* Written problem: In the data, extract each line that holds the string "image".

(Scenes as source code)
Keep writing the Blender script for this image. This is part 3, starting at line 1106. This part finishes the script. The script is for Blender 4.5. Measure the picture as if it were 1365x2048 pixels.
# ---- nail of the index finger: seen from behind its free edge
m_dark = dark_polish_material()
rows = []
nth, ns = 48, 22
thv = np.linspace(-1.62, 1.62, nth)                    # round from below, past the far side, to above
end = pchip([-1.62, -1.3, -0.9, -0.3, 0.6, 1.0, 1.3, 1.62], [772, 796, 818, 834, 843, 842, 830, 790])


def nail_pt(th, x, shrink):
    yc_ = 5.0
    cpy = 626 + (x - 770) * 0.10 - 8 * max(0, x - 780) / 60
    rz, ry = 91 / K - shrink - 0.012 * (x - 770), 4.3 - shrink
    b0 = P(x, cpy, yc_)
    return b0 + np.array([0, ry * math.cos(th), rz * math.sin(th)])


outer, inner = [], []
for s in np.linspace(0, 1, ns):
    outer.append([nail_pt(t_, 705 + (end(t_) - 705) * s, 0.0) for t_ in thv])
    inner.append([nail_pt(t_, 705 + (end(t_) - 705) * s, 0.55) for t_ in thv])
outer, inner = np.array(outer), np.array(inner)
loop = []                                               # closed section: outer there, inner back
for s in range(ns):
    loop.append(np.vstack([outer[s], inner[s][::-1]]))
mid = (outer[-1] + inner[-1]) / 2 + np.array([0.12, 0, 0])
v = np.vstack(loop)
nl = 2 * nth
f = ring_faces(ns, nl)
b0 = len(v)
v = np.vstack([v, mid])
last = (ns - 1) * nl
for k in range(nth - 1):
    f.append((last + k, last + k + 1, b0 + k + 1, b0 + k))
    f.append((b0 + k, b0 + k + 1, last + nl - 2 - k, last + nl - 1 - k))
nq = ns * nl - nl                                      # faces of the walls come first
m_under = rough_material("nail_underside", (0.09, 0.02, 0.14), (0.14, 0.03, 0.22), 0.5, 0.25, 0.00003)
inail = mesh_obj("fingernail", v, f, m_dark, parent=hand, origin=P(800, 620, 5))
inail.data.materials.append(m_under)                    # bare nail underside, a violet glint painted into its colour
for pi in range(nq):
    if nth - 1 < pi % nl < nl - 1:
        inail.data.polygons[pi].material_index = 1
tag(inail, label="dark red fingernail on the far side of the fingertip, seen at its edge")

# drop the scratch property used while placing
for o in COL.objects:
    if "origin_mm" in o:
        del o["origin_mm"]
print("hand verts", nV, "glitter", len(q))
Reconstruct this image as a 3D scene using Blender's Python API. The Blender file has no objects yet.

* Result of the exercise:
Keep writing the Blender script for this image. This is part 3, starting at line 1106. This part finishes the script. The script is for Blender 4.5. Measure the picture as if it were 1365x2048 pixels.
Reconstruct this image as a 3D scene using Blender's Python API. The Blender file has no objects yet.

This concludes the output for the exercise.